A prescrição

Vários jusfilósofos (filósofos do Direito), dentre os quais cumpre destacar o francês Gabriel Tarde, colocam como elemento fundamental, sobre o qual repousa todo o Direito punitivo, a reprovação social. Só os fatos que ocasionam clamor público são punidos pelo Estado. E quanto mais reprovados eles forem, maiores as penas e mais violenta a ação repressiva do Estado.

Desse raciocínio derivam logo duas conclusões: a) a reprovação da sociedade varia em função da semelhança ou dessemelhança com o autor ou com a vítima; b) varia, também, de acordo com o tempo.

De fato, quanto ao item “a”, se o crime é cometido por um estrangeiro contra pessoa da terra, provoca maior reação da comunidade do que se ambos fossem da localidade; se o motorista de táxi furta um estrangeiro, todo mundo acha normal, e muitos até louvam o procedimento de “tirar dinheiro do gringo”; a sociedade será muito mais complacente no julgamento do homicídio se a vítima for um indivíduo estranho desconhecido, proveniente de outro País, sem raíz de espécie alguma na comarca do Júri.

Delimitando ainda mais o campo de atuação: o assassinato de uma universitária provocará imensa revolta no “campus”. Devido à “semelhança” com a vítima, se o julgamento tiver de ser feito pelos colegas, a grande reprovação social redundará na condenação máxima possível para o criminoso. O mesmo pode-se aplicar com referência a todas as classes: crimes contra negros, católicos, judeus, brancos, homossexuais, etc. Na hipóotese de ser o criminoso integrante duma dessas minorias, a “semelhança” com o autor e “dessemelhança” com a vítima atrairá pena curta, ou talvez até mesmo a absolvição.

Quanto ao item “b”, sabe-se perfeitamente que se o criminoso for julgado imediatamente após o crime receberá, em decorrência da enorme “reprovação social” pena muito mais exacerbada do que se comparecer a júri uma semana depois; ou um mês depois; ou um ano depois; ou cinco anos depois. Quanto mais tempo passar, menor a repulsa da sociedade, chegando até ao esquecimento e ao perdão.

O passar do tempo produz efeito destruidor sobre todos os sentimentos e paixões. A própria família da vítima pode chegar ao ponto, como é próprio da natureza humana, de querer “entregar a Deus” o agravo sofrido, perdoando o criminoso.

Daí originou-se o instituto da prescrição, que decorre dessa indiferença que se produz na consciência social, pelo decurso do tempo, tornando inoportuno, inconveniente, impraticável e ocasionalmente até mesmo injusto prosseguir no exame de atos que já perderam o valor.
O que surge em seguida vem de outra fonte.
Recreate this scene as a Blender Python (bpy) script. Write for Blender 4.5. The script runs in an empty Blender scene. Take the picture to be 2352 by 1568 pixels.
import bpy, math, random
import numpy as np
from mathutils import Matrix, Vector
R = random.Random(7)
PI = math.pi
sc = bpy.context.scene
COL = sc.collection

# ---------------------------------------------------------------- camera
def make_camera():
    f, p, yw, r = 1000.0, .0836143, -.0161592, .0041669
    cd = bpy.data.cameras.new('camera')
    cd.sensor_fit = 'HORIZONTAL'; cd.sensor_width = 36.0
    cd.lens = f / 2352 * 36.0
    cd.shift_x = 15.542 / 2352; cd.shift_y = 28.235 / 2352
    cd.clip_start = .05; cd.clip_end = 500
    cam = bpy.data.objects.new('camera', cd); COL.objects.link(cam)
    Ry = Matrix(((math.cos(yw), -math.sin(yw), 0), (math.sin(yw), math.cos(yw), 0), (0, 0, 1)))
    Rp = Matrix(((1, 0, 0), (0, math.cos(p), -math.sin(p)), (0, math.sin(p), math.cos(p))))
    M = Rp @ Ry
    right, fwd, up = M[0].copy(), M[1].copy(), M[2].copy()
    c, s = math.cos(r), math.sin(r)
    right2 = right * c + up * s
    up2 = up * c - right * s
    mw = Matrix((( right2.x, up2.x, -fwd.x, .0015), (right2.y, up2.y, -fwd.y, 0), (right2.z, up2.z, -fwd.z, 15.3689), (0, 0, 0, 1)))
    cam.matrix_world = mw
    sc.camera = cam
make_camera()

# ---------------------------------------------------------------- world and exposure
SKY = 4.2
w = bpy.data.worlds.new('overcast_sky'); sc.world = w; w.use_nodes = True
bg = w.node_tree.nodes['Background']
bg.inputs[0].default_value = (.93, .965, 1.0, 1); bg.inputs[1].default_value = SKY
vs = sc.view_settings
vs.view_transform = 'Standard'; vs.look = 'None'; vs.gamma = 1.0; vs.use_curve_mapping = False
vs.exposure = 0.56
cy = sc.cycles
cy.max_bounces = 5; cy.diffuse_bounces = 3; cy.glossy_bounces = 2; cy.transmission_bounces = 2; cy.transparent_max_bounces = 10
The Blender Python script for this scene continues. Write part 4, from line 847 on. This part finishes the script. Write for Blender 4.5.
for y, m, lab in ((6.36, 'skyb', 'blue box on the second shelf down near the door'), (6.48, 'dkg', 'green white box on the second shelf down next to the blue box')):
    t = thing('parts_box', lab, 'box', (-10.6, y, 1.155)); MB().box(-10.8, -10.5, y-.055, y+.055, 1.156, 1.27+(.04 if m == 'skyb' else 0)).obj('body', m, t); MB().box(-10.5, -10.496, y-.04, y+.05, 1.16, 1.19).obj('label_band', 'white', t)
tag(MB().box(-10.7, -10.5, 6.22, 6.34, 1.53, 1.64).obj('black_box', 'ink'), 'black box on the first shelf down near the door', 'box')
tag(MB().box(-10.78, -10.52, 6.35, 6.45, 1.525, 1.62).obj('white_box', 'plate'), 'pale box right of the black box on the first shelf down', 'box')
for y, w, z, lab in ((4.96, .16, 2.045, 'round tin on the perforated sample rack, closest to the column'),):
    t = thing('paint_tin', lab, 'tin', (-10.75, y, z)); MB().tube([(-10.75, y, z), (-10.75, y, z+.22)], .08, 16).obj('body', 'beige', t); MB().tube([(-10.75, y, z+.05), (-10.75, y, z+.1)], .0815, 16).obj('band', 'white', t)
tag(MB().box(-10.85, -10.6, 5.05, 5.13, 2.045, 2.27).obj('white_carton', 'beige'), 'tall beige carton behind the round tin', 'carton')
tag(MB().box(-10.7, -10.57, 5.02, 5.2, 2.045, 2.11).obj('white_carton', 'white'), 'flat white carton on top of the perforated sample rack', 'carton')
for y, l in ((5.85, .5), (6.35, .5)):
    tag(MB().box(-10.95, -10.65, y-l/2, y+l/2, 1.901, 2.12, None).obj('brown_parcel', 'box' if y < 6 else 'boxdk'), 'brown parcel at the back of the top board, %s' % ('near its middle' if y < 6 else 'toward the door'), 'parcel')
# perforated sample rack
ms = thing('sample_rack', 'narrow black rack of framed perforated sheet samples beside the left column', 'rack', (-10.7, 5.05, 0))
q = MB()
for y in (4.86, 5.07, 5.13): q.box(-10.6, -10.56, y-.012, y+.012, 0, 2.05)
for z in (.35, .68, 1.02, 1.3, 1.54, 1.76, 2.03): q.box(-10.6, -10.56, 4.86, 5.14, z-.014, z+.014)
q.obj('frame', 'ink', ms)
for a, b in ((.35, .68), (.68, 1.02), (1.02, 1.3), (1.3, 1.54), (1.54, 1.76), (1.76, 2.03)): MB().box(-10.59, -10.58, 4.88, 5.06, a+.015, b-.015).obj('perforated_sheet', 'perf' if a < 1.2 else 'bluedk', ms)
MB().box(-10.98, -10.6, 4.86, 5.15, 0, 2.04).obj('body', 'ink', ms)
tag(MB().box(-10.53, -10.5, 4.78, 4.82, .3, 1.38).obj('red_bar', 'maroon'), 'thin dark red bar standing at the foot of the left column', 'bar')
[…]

Mas, além da atenuação ou mesmo do fim da reprovação social, existe outro aspecto a ser ressaltado. O julgamento de um crime cometido há longos anos constitui inegável demonstração de fraqueza dos órgãos do Estado, do desaparelhamento ou do mal funcionamento do Poder punitivo. A própria conveniência aconselha evitar-se essa exibição de impotência e fragilidade.

Esta é a razão por que o Estado estabeleceu prazos prescricionais, que variam de acordo com o crime. Quanto mais grave o crime, mais insistente se mantém sua recordação na memória do povo. Os pequenos delitos logo caem no esquecimentto; daí, têm o prazo de prescrição muito curto.

O próprio andamento do processo em época muito afastada do crime passa a ser difícil, ou mesmo impossível: testemunhas se mudaram, não podem ser localizadas ou morreram; detalhes foram esquecidos, etc.

No nosso Direito positivo tudo prescreve: o crime, a ação, e a pena (o ato, a pretensão punitiva e a pretensão executória).

É matéria de ordem pública. O réu não pode renunciar à prescrição adquirida e pedir para ser julgado ou punido. Se as partes não a requerem, deverá ser decretada pelo Juiz, de ofício.

No direito brasileiro nunca houve crimes imprescritíveis, por mais graves que pudessem ser. Foi a Constituição de 1988 que criou essa esdrúxula novidade, fazendo surgir a figura da imprescritibilidade em seu artigo 5º, incisos XLII, XLIII e XLIV.

Independentemente de qualquer análise acerca dos objetos jurídicos tutelados, houve aí, inegavelmente, mais um dos inúmeros excessos e retrocessos da nova Carta, atentando contra princípio fundamental do direito penal.

Todas as disposições do Código relativas à prescrição, aplicam-se a todos os crimes e infrações penais, inclusive os constantes de Leis especiais (Código Eleitoral, Lei de Segurança Nacional, Lei das Contravenções Penais, Lei Antitóxicos, etc.), a não ser que haja texto expresso em sentido diverso.